Important Reading for Teacher Appreciation Week

It would be great if we could all take a moment to say thanks to the 3.5 million teachers that are building our nation’s future one student at a time. After all, today kicks off  Teacher Appreciation Week.  Unfortunately, that’s not enough this year.

Along with our thanks, we need to raise our voices against the growing and harmful assault on teachers and unions and oppose the demonizing rhetoric and blatant mistruths being promoted for political gain.

Education luminaries Pedro Noguera and Michelle Fine’s recent article in The Nation details the assault that teachers and their unions are under on a number of fronts. Leading teacher critics include former D.C. schools’ chancellor Michelle Rhee and state leaders such as New Jersey Gov. Chris Christie who slashed school aid by $1.2 billion while refusing to comply with a court-mandated formula for school funding equity – both often demonizing teachers to advance their case and neither making any substantive progress in their education systems during their tenure.
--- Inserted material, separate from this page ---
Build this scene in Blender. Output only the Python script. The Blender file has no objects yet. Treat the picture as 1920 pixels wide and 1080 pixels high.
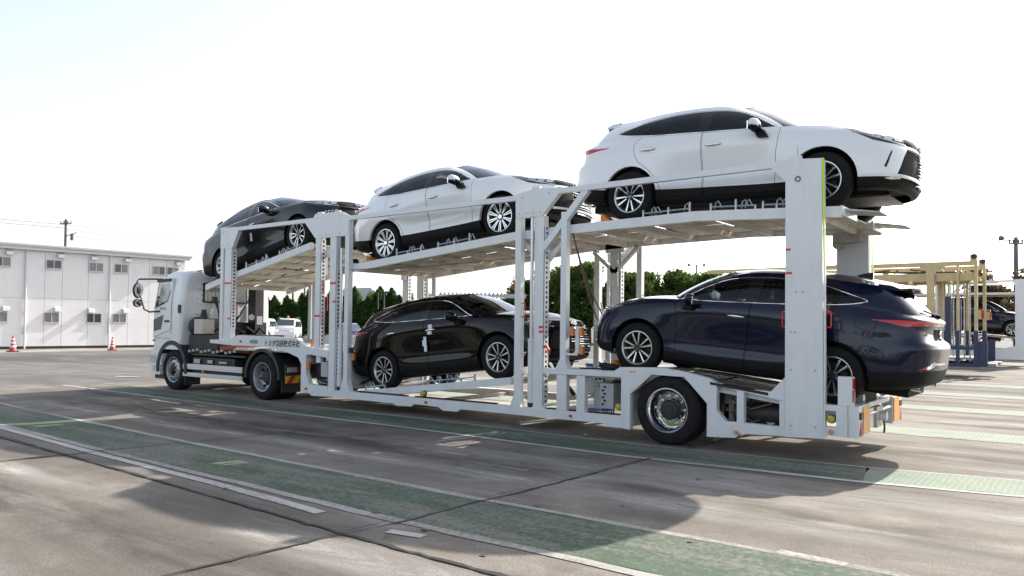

No doubt speaking for many colleagues across the nation, veteran California teacher Kathie Marshall doesn’t hold anything back in her Washington Post education blog about what outrages her these days—as she faces such attacks and, at the same time, staffing cutbacks in her high-needs middle school that is beating the odds and improving test results.

While blaming teachers’ unions may be popular with conservatives, it is wrong, says Diane Ravitch, author of The Life and Death of the Great American School System. As she pointed out in a recent National Public Radio interview.  “[Unions] are not the problem. The state with the highest scores on the national test, that state is Massachusetts, which is 100 percent union. The nation with the highest scores in the world is Finland, which is 100 percent union.”

The Opportunity to Learn Campaign expresses deep appreciation to all the teachers who are working so hard every day.  And we’re proud to be a part of what Noguera and Fine call  “…the rumble of solidarity, with parents, teachers, labor and youth taking back what is rightfully theirs—public schools and democratic public education.”